Artículo de José Antonio Peña
Le comento a mi amigo Antonio Santos que la gran enseñanza que deja tras de sí, entre tanta zozobra, el 26-J, si es que es queremos aprenderla, es que ningún elector debería tener una capacidad tan desorbitada como la actual para disponer de la vida, la libertad y la propiedad de los demás. La democracia ha devenido en un sistema furibundo y primario en el que unos ciudadanos pueden decidir un domingo de junio buscarle la ruina a otros por el santo rostro y con total impunidad, vilmente amparados en mayorías y aritméticas de diferente calaña. Democracia no consiste en votarlo todo y a todas horas (algo, por cierto, típico de muchas dictaduras), sino en proteger al máximo el espacio de cada individuo y decidir en común sólo aquello que irremediablemente haya que decidir en común. Sí, sólo lo que no quede más remedio, y aceptando el mal menor de la lógica mayoría-minoría pero teniendo también permanentemente presente que, como Leoni explicó con una simplicidad aplastante, no deja de ser eso, un mal, además profundamente inconsistente y una de los grandes mantras de las dos últimas centurias, que sin embargo ha cegado a intelectuales colectivistas de todas las épocas, como si el binomio 51-49% desplegase auténticos efectos mágicos en la resolución del conflicto social.

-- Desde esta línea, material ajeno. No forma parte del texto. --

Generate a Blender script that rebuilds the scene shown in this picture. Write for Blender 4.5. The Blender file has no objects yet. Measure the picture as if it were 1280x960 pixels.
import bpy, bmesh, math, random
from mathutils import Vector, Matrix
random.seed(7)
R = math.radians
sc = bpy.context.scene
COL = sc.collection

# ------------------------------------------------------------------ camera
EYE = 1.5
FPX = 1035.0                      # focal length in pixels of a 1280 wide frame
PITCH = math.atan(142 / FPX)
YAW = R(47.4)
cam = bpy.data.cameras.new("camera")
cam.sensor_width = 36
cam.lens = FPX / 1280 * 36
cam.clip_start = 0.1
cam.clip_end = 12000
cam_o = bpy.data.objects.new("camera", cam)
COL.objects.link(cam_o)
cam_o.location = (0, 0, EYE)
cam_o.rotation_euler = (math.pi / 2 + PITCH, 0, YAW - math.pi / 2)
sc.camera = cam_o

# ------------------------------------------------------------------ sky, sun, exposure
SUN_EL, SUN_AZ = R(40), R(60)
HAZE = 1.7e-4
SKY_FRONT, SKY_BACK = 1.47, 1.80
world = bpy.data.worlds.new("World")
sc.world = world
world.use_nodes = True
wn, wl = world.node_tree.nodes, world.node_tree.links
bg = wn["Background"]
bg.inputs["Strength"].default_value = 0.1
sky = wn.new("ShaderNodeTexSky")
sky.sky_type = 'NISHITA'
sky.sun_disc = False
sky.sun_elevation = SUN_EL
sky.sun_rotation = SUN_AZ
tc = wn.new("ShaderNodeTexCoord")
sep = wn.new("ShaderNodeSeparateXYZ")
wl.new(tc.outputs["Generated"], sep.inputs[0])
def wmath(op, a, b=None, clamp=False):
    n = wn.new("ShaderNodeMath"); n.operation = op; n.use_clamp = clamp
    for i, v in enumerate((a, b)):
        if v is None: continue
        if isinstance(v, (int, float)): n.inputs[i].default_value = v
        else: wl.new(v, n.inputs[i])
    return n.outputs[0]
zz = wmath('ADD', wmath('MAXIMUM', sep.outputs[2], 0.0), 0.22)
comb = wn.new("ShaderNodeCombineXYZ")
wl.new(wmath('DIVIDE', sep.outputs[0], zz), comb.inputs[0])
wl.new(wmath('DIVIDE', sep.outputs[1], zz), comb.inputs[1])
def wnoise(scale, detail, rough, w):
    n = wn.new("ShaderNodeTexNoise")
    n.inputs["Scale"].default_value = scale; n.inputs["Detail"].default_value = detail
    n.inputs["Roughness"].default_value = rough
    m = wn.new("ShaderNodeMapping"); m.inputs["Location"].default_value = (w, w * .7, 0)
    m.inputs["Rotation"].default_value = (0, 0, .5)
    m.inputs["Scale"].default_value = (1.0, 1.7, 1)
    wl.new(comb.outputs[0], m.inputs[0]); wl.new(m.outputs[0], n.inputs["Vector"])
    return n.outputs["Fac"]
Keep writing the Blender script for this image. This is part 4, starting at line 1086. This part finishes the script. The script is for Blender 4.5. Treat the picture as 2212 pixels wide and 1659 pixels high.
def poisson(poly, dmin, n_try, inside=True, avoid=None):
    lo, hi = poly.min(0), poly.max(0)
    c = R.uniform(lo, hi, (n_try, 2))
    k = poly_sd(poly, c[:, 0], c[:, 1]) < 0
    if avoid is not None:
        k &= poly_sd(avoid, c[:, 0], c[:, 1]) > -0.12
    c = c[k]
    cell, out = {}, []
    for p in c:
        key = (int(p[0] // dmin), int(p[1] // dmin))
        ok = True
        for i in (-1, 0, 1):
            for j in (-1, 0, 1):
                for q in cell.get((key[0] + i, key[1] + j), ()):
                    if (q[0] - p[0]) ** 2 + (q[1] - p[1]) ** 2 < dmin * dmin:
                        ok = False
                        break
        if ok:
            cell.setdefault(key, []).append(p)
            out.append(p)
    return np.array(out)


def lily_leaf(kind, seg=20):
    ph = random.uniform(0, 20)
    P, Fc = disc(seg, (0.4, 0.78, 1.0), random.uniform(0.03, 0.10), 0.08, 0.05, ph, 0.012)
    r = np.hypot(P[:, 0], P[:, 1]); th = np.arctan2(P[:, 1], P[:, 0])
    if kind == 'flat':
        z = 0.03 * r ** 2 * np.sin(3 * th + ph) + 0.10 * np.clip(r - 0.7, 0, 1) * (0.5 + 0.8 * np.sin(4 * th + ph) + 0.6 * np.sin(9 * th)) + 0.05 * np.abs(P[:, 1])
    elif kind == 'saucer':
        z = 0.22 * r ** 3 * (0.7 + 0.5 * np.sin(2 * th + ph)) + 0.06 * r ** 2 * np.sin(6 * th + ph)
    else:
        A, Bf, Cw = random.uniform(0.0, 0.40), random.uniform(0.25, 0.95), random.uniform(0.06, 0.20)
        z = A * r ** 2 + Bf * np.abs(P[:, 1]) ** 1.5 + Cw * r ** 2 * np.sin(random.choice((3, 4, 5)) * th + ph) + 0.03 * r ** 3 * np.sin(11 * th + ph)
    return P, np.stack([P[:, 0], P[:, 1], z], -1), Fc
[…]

Sin embargo, ¿con qué derecho unos ciudadanos, más o menos ricos o pobres, decidirían por ejemplo que deben ser absueltos de pagar el IRPF -sabia decisión, por cierto- y que otros tienen que soportar un eventual 70% de tal impuesto?, o, ¿con qué derecho se autoconceden ayudas y subvenciones con los dineros de todos? Si la noche del 26-J había, como sigue habiendo hoy, gente honrada, de bien, conteniendo la respiración a la espera de que sus conciudadanos decidieran o no buscarles una completa ruina, es porque estamos haciendo un uso fraudulento y degenerado de la democracia que permite a unos electores concluir, después de profunda, brillante y desinteresada reflexión, que lo mejor para el bien común es que ellos no paguen impuestos -sabia decisión, insisto- pero que sí los paguen, y cuantos más mejor, los vecinos del 3º y el tendero de la esquina. Y no, no saquemos nuevamente a colación la retahíla de que en democracia no hay resultados buenos ni resultados malos en función de quién ganó, perdió o empató el 26-J; no es ésa la cuestión de fondo, que es otra: la profunda inmoralidad que supone someter a una votación prácticamente ilimitada la libertad y la propiedad de cada individuo.
Por ello resulta absolutamente perentorio reformar la Constitución socialdemócrata de 1978 -acicalada con perfume comunista- para blindar la propiedad privada y restringir enormemente las expropiaciones y nacionalizaciones, el expolio fiscal, el gasto público, y la emisión de deuda pública. Resulta igualmente necesario que las leyes, claras como el agua clara, y concisas, sean una bota de ferralla en el cuello del poder ejecutivo y permitan a un poder judicial independiente defender, como perro de presa bajo el imperio de la ley, la propiedad y la libertad de cada ciudadano, de los ataques del propio ejecutivo y de los demás ciudadanos. Si todos tuviésemos la garantía constitucional efectiva de que ni socialdemócratas ni comunistas (el 100% de las actuales Cortes) tienen la posibilidad de elevar el IRPF al 70% o de despojarnos de nuestras propiedades, muchos menos relevante sería el partido o partidos que ocupan coyunturalmente el poder ejecutivo. Si el gobierno, que nunca merece mejor trato que el peor enemigo traidor, estuviese bien amarrado, cual mulo en un establo (entiéndase por favor literalmente el símil), en vez de estar trotando alegre y desvergonzadamente por las praderas clientelares y de la deuda pública, mucho menos habría que temer.
Y quienes deseen pagar más impuestos convencidos del bienestar que generan, no deberían retrasarse ni un minuto más en comunicarlo unilateralmente y por escrito a la Agencia Tributaria, que a buen seguro aceptará gustosamente, o en donar en vida sus bienes al estado, en lugar de endosar el pago de impuestos a los demás; igualmente, quienes ansíen recibir múltiples ayudas y subvenciones de otros, que mancomunen sus dineros y los repartan siguiendo sus propias reglas. Y que permitan a los demás pagar menos impuestos, sobre todo si desean hacer uso de los universales servicios privados y no de los estatales, y vivir también según las suyas.